Cinsel şiddetle ilgili toplumda yaygınlaşmış ve gerçek olmayan genellemeler, inanç ve yargılar söz konusu. Bunlar doğru bilinen yanlışlar veya mitler. Cinsel şiddeti yeniden üreten, sürdüren, görünmez kılan mitler toplumsal cinsiyet kalıplarından besleniyor. Toplumun cinsiyetlerinden ötürü kişilerden beklediği roller ve davranışlar cinsel şiddete zemin ya da bahane değil.

Cinsel şiddet, hayatta kalanın ne giydiğiyle, mesleğiyle, hangi saatte nerede olduğuyla, medeni haliyle, cinsiyet kimliğiyle ve/veya cinsel yönelimiyle ilgili değil. Bunlar hayatta kalanın cinsel şiddeti ‘hak ettiğini’, eksik, yetersiz, yanlış kararlar verdiğini ima eden inanışlar. Oysa cinsel şiddet sadece failin suçu ve sadece failin sorumluluğunda.

Evlilik içi cinsel şiddet suç ve cezası var. Kişilerin partnerleriyle ilişki biçimleri her ne olursa olsun, ister evli ister flört ediyor olsun, ister birlikte yaşasın, her ilişkide onay almak zorunlu. Onayın olmadığı her eylem cinsel şiddet. Cinsel şiddetin kişilerin medeni durumları üzerinden cinsellik gibi gösterilmesi faili ve toplumdaki yanlış inanışları güçlendiriyor.

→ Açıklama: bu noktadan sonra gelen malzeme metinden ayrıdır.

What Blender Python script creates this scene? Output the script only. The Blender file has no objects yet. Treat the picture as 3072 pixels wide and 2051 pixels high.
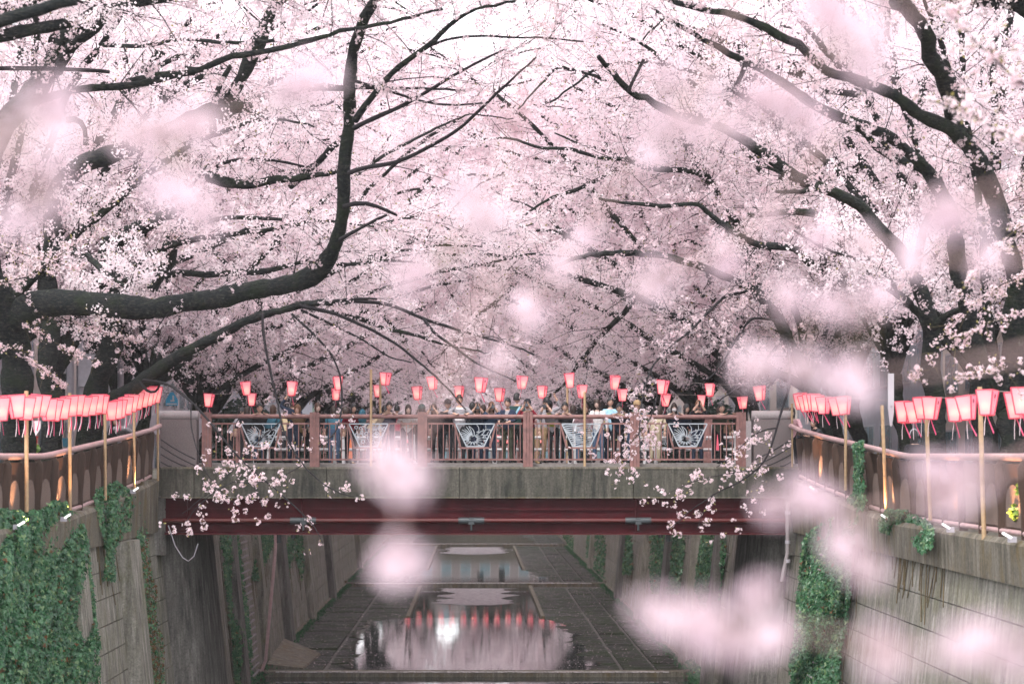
import bpy, math, random
import numpy as np
from mathutils import Vector, Matrix

scene = bpy.context.scene
COL = scene.collection
R = np.random.default_rng(11)
random.seed(5)
PI = math.pi

# ------------------------------------------------------------------ camera, sky, sun, exposure
CZ = 7.3            # camera height above the river bed
FPX = 6250.0        # focal length in photo pixels
VX, VY = 1426.0, 1365.0   # where the river's axis meets the horizon in the photo
cam_d = bpy.data.cameras.new('camera')
cam = bpy.data.objects.new('camera', cam_d); COL.objects.link(cam)
cam.location = (0, 0, CZ); cam.rotation_euler = (PI / 2, 0, 0)
cam_d.sensor_width = 36.0; cam_d.lens = FPX * 36.0 / 3072
cam_d.shift_x = (1536 - VX) / 3072; cam_d.shift_y = (VY - 1025.5) / 3072
cam_d.clip_start = 0.1; cam_d.clip_end = 3000
cam_d.dof.use_dof = True; cam_d.dof.focus_distance = 47.0; cam_d.dof.aperture_fstop = 1.75
scene.camera = cam

SUN_EL, SUN_AZ = math.radians(52), math.radians(205)   # behind the camera, over the left shoulder
world = bpy.data.worlds.new('World'); scene.world = world; world.use_nodes = True
wn, wl = world.node_tree.nodes, world.node_tree.links
wn.clear()
w_out = wn.new('ShaderNodeOutputWorld'); w_bg = wn.new('ShaderNodeBackground')
w_sky = wn.new('ShaderNodeTexSky'); w_sky.sky_type = 'NISHITA'; w_sky.sun_disc = False
w_sky.sun_elevation = SUN_EL; w_sky.sun_rotation = SUN_AZ
w_mix = wn.new('ShaderNodeMix'); w_mix.data_type = 'RGBA'
w_mix.inputs[0].default_value = 0.80                      # a closed layer of thin white cloud
w_mix.inputs[7].default_value = (10.7, 10.55, 10.8, 1)
wl.new(w_sky.outputs[0], w_mix.inputs[6]); wl.new(w_mix.outputs[2], w_bg.inputs[0])
w_bg.inputs[1].default_value = 0.13
wl.new(w_bg.outputs[0], w_out.inputs[0])
sun_d = bpy.data.lights.new('sun', 'SUN'); sun_d.energy = 1.4; sun_d.angle = math.radians(14); sun_d.color = (1, .95, .9)
sun = bpy.data.objects.new('sun', sun_d); COL.objects.link(sun)
sun.rotation_euler = Vector((-math.sin(SUN_AZ) * math.cos(SUN_EL), -math.cos(SUN_AZ) * math.cos(SUN_EL), -math.sin(SUN_EL))).to_track_quat('-Z', 'Y').to_euler()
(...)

Bir toplum sağlığı sorunu olan cinsel şiddeti gizliyor.

Cinsel şiddet faili gündelik hayatta saygı duyulan, sevilen ve önemli olan bir kişi, aileden birisi, bir tanıdık, sevgili ya da bir yabancı olabiliyor. O kişinin ünlü biri, birinin babası, eşi vs. olması şiddetin uygulayıcısı olmayacağı anlamına gelmiyor. Cinsel şiddet uygulamak kişilerin meslek, statü, ekonomik, sosyal ve kültürel sınıflarından bağımsız.

Cinsel şiddet şaka malzemesi değil. Şaka adı altında cinsiyetçi, cinsel şiddeti olağanlaştıran ve olumlayan ifadeleri kullanmak cinsel şiddet tehdidi. Cinsiyetçi şakalar, küfürler, ayrımcı ifadeler şiddeti besliyor. Değişim dilde başlıyor, toplumu dönüştürmek dili dönüştürmekle mümkün.

Cinsel şiddete maruz bırakılanın yediği, içtiği, giydiği, söylediği, yaşam tarzı; kısacası herhangi bir davranışı cinsel şiddetin bahanesi değil. Cinsel şiddet uygulayanın suçu. Bahane bulmaya çalışmak mağdur suçlayıcılık. Mağduru suçlayanlar “Hiç kimse cinsel şiddeti hak etmez” yerine “Bazı insanlar cinsel şiddeti hak eder” düşüncesinden besleniyor.

Cinsel şiddet toplumsal bir sorun. Her yaştan, sınıftan, cinsiyet kimliğinden, cinsel yönelimden ve yaşam tarzından insan cinsel şiddete maruz bırakılabiliyor. Toplumda sadece belli bir kesimin bu suçun mağduru olduğu yaklaşımı doğru değil. Örneğin, erkeklerin yaşadığı cinsel şiddet toplumsal yapının ataerkilliği nedeniyle daha az görünür.

Cinsel şiddet kişilerin kontrol edilemeyen dürtüleriyle, cinselliğiyle ilgili değil, güç ve iktidar ilişkileriyle ilgili. Toplumda öğrenilir, kaynağını toplumsal cinsiyet normlarından alıyor. Toplumsal cinsiyet eşitliğinin sağlanmasıyla cinsel şiddet önlenebiliyor.